At the centre sits the ICC Women’s T20 World Cup (12 June to 5 July) in England and Wales, featuring 12 teams, with the final at Lord’s on 5 July. The opener — England v Sri Lanka at Edgbaston on 12 June — sets the tone for what should be a high-profile, high-attendance tournament. Hosting in England in early summer typically offers a balanced contest: seam can matter early, batting can flourish as conditions settle, and tactical spin becomes increasingly important as teams learn venues.
What to expect as the year unfolds
The defining feature of 2026 is sequencing. The early tours are not isolated stories; they are rehearsals that feed directly into tournament readiness. Selection debates will be shaped by whether players — and more importantly roles — hold up in specific conditions: subcontinent control, South African bounce, New Zealand precision, and English early-summer variety.
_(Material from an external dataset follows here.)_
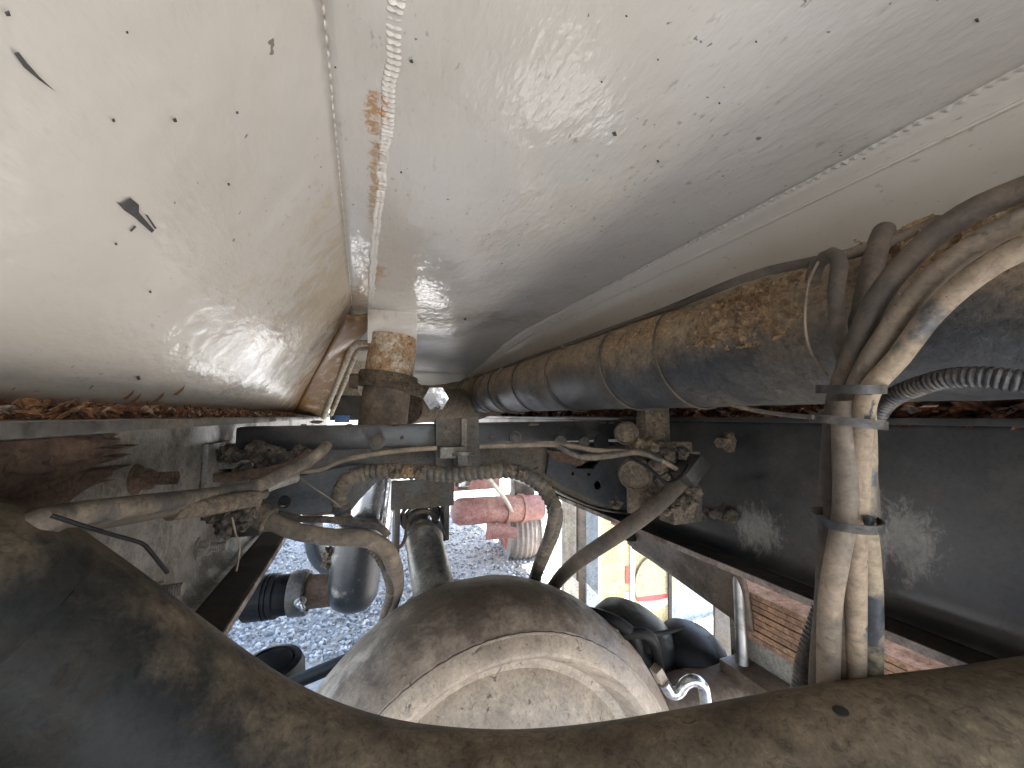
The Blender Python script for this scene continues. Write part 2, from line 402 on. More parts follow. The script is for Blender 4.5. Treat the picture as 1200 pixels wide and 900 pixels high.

Tactically, the direction of travel is clear. In subcontinent T20 cricket, spin is not an accessory; it is structural. Depth matters as schedules tighten. And the teams that manage pressure phases — powerplays, middle-over control, and death overs — with clarity will separate themselves from those still chasing a perfect XI.
A balanced outlook
Cricket in 2026 offers less room for noise and more demand for answers. The Men’s T20 World Cup will judge how well teams have adapted to conditions and pressure, not just how talented they are on paper. The Under-19 World Cup will provide a glimpse of the next cycle’s shape. And England’s Women’s T20 World Cup will be a major moment for the sport in the UK, supported by a home season that treats preparation as a priority rather than an afterthought.
For readers tracking the year, the simplest approach is also the most reliable: follow the patterns. Which sides consistently win the powerplay battle? Who can defend a total when the pitch slows? Who stays calm in chase pressure? In 2026, those are the details that will decide reputations — and trophies.